Why the war in Iran means a more severe defeat for the US than Vietnam, according to an expert
Translated from Romanian, summarized and contextualized by DistantNews.
At a glance
- A political science professor argues that the US war with Iran, initiated by Donald Trump, represents a strategic disaster for Washington, more severe than the Vietnam War.
- Unlike Vietnam, the Iran conflict's swiftness and distance, coupled with minimal US casualties, masked the scale of the defeat, which resulted in thousands of Iranian deaths.
- The professor contrasts this with the Vietnam War's profound national trauma and lasting metaphorical impact on American society, highlighting the different natures of these perceived defeats.
Donald Trump's decision to launch a campaign against Iran has resulted in a strategic calamity for the United States, far more severe than the nation's defeat in the Vietnam War, according to Paul Musgrave, an associate professor of political science at Georgetown University in Qatar.
The defeat in the war with Iran does not, at first glance, resemble other U.S. military defeats.
Musgrave, writing for Foreign Policy, notes that while Trump was encouraged by others, the initiative was entirely his. He observes that the war's rapid pace and remote location lent it an "unreal" quality. The absence of significant U.S. casualties, with fewer than 20 American soldiers killed, masks the true extent of the defeat, even as thousands of Iranians perished.
In contrast, the "American War" in Vietnam, as it is known in Vietnam, claimed millions of lives, mostly civilians, over more than a decade.

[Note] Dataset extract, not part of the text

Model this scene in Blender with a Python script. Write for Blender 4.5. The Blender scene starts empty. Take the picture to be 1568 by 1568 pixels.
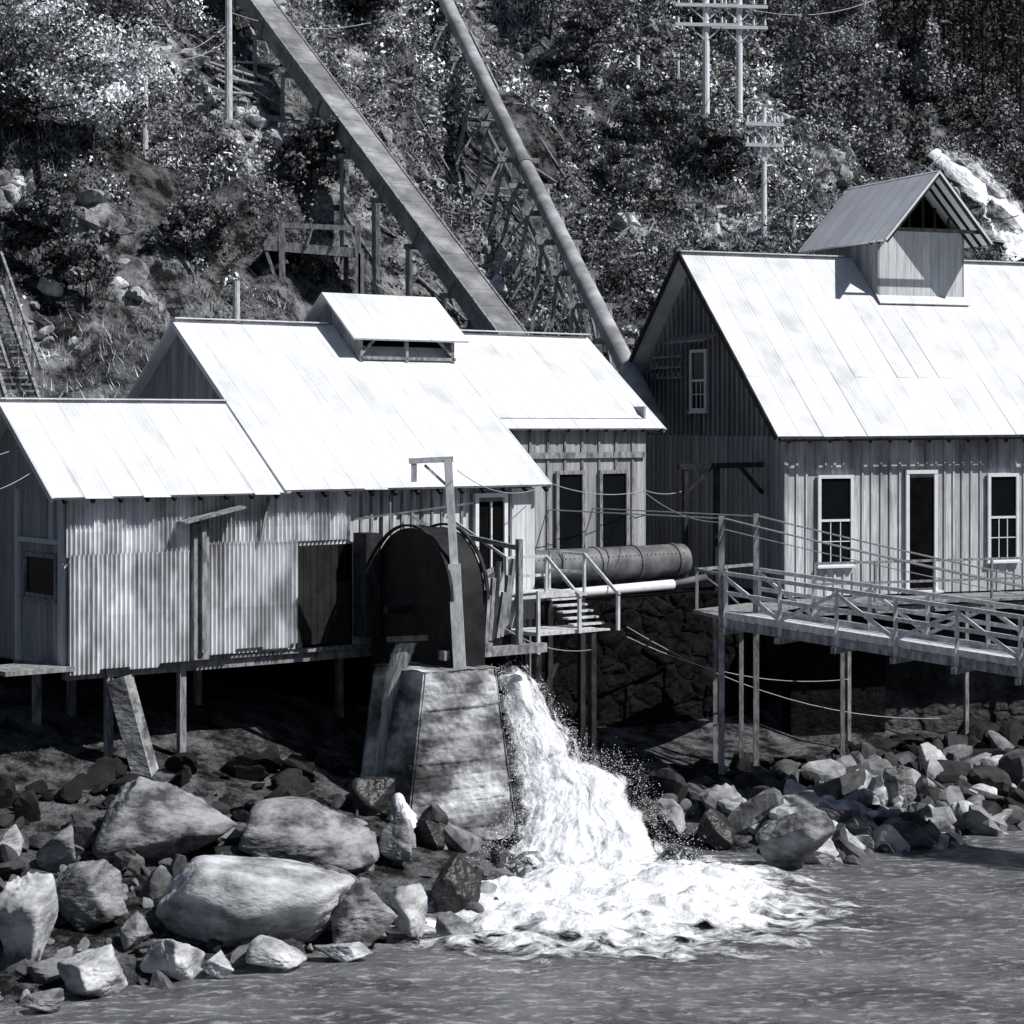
import bpy, bmesh, math, random
import numpy as np
from mathutils import Vector, Matrix
random.seed(7); rng=np.random.default_rng(7)
scene=bpy.context.scene
scene.view_settings.view_transform='Standard'; scene.view_settings.look='None'
scene.view_settings.exposure=0; scene.view_settings.gamma=1
CAMZ=9.0; FP=3250.0
# ------------------------------------------------------------ noise
def hsh(ix,iy,iz,seed):
    n=(ix.astype(np.int64)*374761393+iy.astype(np.int64)*668265263+iz.astype(np.int64)*2147483647+seed*974634777)&0xffffffff
    n=((n^(n>>13))*1274126177)&0xffffffff
    n=((n^(n>>15))*2246822519)&0xffffffff
    return (n^(n>>16))/4294967295.0
def vn(x,y,z=None,seed=0):
    x=np.asarray(x,float); y=np.asarray(y,float)
    flat=z is None
    z=np.zeros_like(x) if flat else np.asarray(z,float)
    fx,fy,fz=np.floor(x),np.floor(y),np.floor(z)
    a,b,c=x-fx,y-fy,z-fz
    a=a*a*(3-2*a); b=b*b*(3-2*b); c=c*c*(3-2*c)
    r=0
    for i in (0,1):
        for j in (0,1):
            for k in ((0,) if flat else (0,1)):
                r=r+hsh(fx+i,fy+j,fz+k,seed)*(a if i else 1-a)*(b if j else 1-b)*(1 if flat else (c if k else 1-c))
    return r
def fbm(x,y,z=None,o=4,seed=0):
    s=0;A=.5;t=0
    for i in range(o):
        s=s+A*vn(np.asarray(x)*2**i,np.asarray(y)*2**i,None if z is None else np.asarray(z)*2**i,seed+i*17); t+=A; A*=.5
    return s/t
# ------------------------------------------------------------ river-valley frame (t along river, w away from it)
OX,OY=-9.165,42.3
UX,UY=.788,.616
def tw(X,Y):
    dx=X-OX; dy=Y-OY
    return dx*UX+dy*UY, -dx*UY+dy*UX
def xy(t,w): return OX+t*UX-w*UY, OY+t*UY+w*UX
CUTS=[]
def height(X,Y):
    X=np.asarray(X,float);Y=np.asarray(Y,float)
    t,w=tw(X,Y)
    z=np.interp(w,[-700,-60,-46,-36,-33,-29,-12,-8.4,-5,-2.5,0,5,9,11,60,140,300,700],
                  [70,20,9,2.6,0,-1.5,-1.6,-.05,.75,1.2,1.8,3.4,5.8,8,47.5,105,150,170])
    near=np.clip((w+9)/6,0,1)
    ch=np.exp(-((t-10)/2.6)**2)*np.clip((w+9)/3,0,1)*np.clip((5-w)/3,0,1)
    z=z-ch*1.15
    z=z-np.clip((t-12)/4,0,1)*np.clip((w+6)/3,0,1)*np.clip((6-w)/4,0,1)*.5
    hill=np.clip((w-10)/6,0,1)
    z=z+(fbm(X/13,Y/13,o=3,seed=3)-.5)*6*hill
    z=z+(fbm(X/4.2,Y/4.2,o=3,seed=5)-.5)*3.4*hill
    z=z+(fbm(X/1.5,Y/1.5,o=3,seed=8)-.5)*(1.7*hill+.25*near)
    z=np.where(X*X+Y*Y<64,np.minimum(z,6.6),z)
    for (a,b,r,dp) in CUTS:
        d=np.array([b.x-a.x,b.y-a.y]); L2=(d**2).sum(); k=np.clip(((X-a.x)*d[0]+(Y-a.y)*d[1])/L2,0,1)
        dist=np.hypot(X-a.x-k*d[0],Y-a.y-k*d[1]); zl=a.z+(b.z-a.z)*k-dp+np.clip(dist-r,0,9)*1.2
        z=np.where((dist<r+3)&(w>9),np.minimum(z,zl),z)
    return z
def hs(X,Y): return float(height(np.array([X]),np.array([Y]))[0])
def ray(px,py,Y):
    return Vector(((px-784)/FP*Y,Y,CAMZ-(py-650)/FP*Y))
def spot(px,py,lo=34,hi=180):
    Y=np.arange(lo,hi,.15); X=(px-784)/FP*Y; Z=CAMZ-(py-650)/FP*Y
    d=Z-height(X,Y); i=np.argmax(d<0)
    return Vector((X[i],Y[i],Z[i]))
p_top=ray(388,0,spot(388,0).y-2.5); p_bot=ray(772,515,64.5)
d_=(p_top-p_bot); PA=p_bot-d_*.13; PZ=p_top+d_*.9
CUTS.append((PA,PZ,.9,.75))
# ------------------------------------------------------------ materials
def g(v,a=1): return (v*.97,v*.99,v*1.03,1)
def mat(name,lo,hi,scale=(1,1,1),ns=4,rough=.8,bump=.3,bdist=.03,bs=None,boards=None,tone=False,spec=.3,
        corr=None,p0=.35,p1=.65,metal=0,detail=5,dirt=None,rows=None,lace=None,joint=.25):
    m=bpy.data.materials.new(name); m.use_nodes=True; nt=m.node_tree; N=nt.nodes; L=nt.links
    bs_=N['Principled BSDF']; bs_.inputs['Roughness'].default_value=rough
    bs_.inputs['Specular IOR Level'].default_value=spec; bs_.inputs['Metallic'].default_value=metal
    tc=N.new('ShaderNodeTexCoord'); mp=N.new('ShaderNodeMapping'); mp.inputs['Scale'].default_value=scale
    L.new(tc.outputs['Object'],mp.inputs['Vector'])
    n1=N.new('ShaderNodeTexNoise'); n1.inputs['Scale'].default_value=ns; n1.inputs['Detail'].default_value=detail
    n1.inputs['Roughness'].default_value=.65
    L.new(mp.outputs[0],n1.inputs['Vector'])
    r=N.new('ShaderNodeValToRGB'); r.color_ramp.elements[0].position=p0; r.color_ramp.elements[1].position=p1
    r.color_ramp.elements[0].color=g(lo); r.color_ramp.elements[1].color=g(hi)
    L.new(n1.outputs['Fac'],r.inputs['Fac']); col=r.outputs['Color']
    def mul(col,fac):
        mx=N.new('ShaderNodeVectorMath'); mx.operation='SCALE'
        L.new(col,mx.inputs[0]); L.new(fac,mx.inputs['Scale']); return mx.outputs[0]
    def mth(op,a,b=None,c=None):
        q=N.new('ShaderNodeMath'); q.operation=op
        for i,s in enumerate((a,b,c)):
            if s is None: continue
            if isinstance(s,(int,float)): q.inputs[i].default_value=s
            else: L.new(s,q.inputs[i])
        return q.outputs[0]
    sp=N.new('ShaderNodeSeparateXYZ'); L.new(tc.outputs['Object'],sp.inputs[0])
    hgt=None
    if boards:
        ax,wd,amt=boards
        c=mth('FLOOR',mth('DIVIDE',sp.outputs[ax],wd))
        if rows:
            c=mth('ADD',c,mth('MULTIPLY',mth('FLOOR',mth('DIVIDE',sp.outputs[rows[0]],rows[1])),37.3))
        wn=N.new('ShaderNodeTexWhiteNoise'); wn.noise_dimensions='1D'; L.new(c,wn.inputs['W'])
        col=mul(col,mth('MULTIPLY_ADD',wn.outputs['Value'],amt,1-amt*.6))
        fr=mth('FRACT',mth('DIVIDE',sp.outputs[ax],wd))
        ed=mth('MINIMUM',fr,mth('SUBTRACT',1,fr))
        hgt=mth('MINIMUM',mth('MULTIPLY',ed,12),1)
        col=mul(col,mth('MULTIPLY_ADD',hgt,joint,1-joint))
    if dirt:
        n3=N.new('ShaderNodeTexNoise'); n3.inputs['Scale'].default_value=dirt[0]; n3.inputs['Detail'].default_value=4
        mp3=N.new('ShaderNodeMapping'); mp3.inputs['Scale'].default_value=dirt[3]; L.new(tc.outputs['Object'],mp3.inputs[0]); L.new(mp3.outputs[0],n3.inputs['Vector'])
        mr=N.new('ShaderNodeMapRange'); mr.inputs['From Min'].default_value=dirt[1]; mr.inputs['From Max'].default_value=dirt[1]+.2
        mr.inputs['To Min'].default_value=dirt[2]; mr.inputs['To Max'].default_value=1
        L.new(n3.outputs['Fac'],mr.inputs['Value']); col=mul(col,mr.outputs[0])
    if tone:
        at=N.new('ShaderNodeAttribute'); at.attribute_name='tone'; col=mul(col,at.outputs['Fac'])
    L.new(col,bs_.inputs['Base Color'])
    if lace:
        at=N.new('ShaderNodeAttribute'); at.attribute_name='dens'; fl=N.new('ShaderNodeAttribute'); fl.attribute_name='flow'
        ln=N.new('ShaderNodeTexNoise'); ln.inputs['Scale'].default_value=lace[0]; ln.inputs['Detail'].default_value=6; ln.inputs['Roughness'].default_value=.68; ln.inputs['Distortion'].default_value=lace[1]
        L.new(fl.outputs['Vector'],ln.inputs['Vector'])
        a=mth('MULTIPLY_ADD',at.outputs['Fac'],1,ln.outputs['Fac'])
        mr=N.new('ShaderNodeMapRange'); mr.inputs['From Min'].default_value=.93; mr.inputs['From Max'].default_value=1.12; L.new(a,mr.inputs['Value'])
        L.new(mr.outputs[0],bs_.inputs['Alpha'])
    if bump>0:
        n2=N.new('ShaderNodeTexNoise'); n2.inputs['Scale'].default_value=bs or ns*3; n2.inputs['Detail'].default_value=4
        L.new(mp.outputs[0],n2.inputs['Vector'])
        h=n2.outputs['Fac']
        if corr:
            sn=mth('SINE',mth('MULTIPLY',sp.outputs[corr[0]],6.2832/corr[1]))
            h=mth('MULTIPLY_ADD',sn,corr[2],h)
        if hgt is not None: h=mth('MULTIPLY_ADD',hgt,.6,h)
        if lace: h=mth('MULTIPLY_ADD',ln.outputs['Fac'],2.0,h)
        b=N.new('ShaderNodeBump'); b.inputs['Strength'].default_value=bump; b.inputs['Distance'].default_value=bdist
        L.new(h,b.inputs['Height']); L.new(b.outputs[0],bs_.inputs['Normal'])
    return m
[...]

The experience left a deep scar on the American psyche, becoming a symbol of national pain and a cautionary tale about hubris and strategic miscalculation for generations.
The absence of significant U.S. human losses in this conflict also masks the scale of the American defeat.
While the Vietnam War inflicted immense personal suffering and became a national "dark moment" for a majority of Americans, the Iran conflict's impact, though strategically devastating, has been less viscerally felt domestically due to its distant nature and low U.S. death toll. Musgrave suggests this difference in experience obscures the magnitude of the American strategic failure in Iran.
In American language, Vietnam was understood primarily as a metaphor or symbol of an American experience.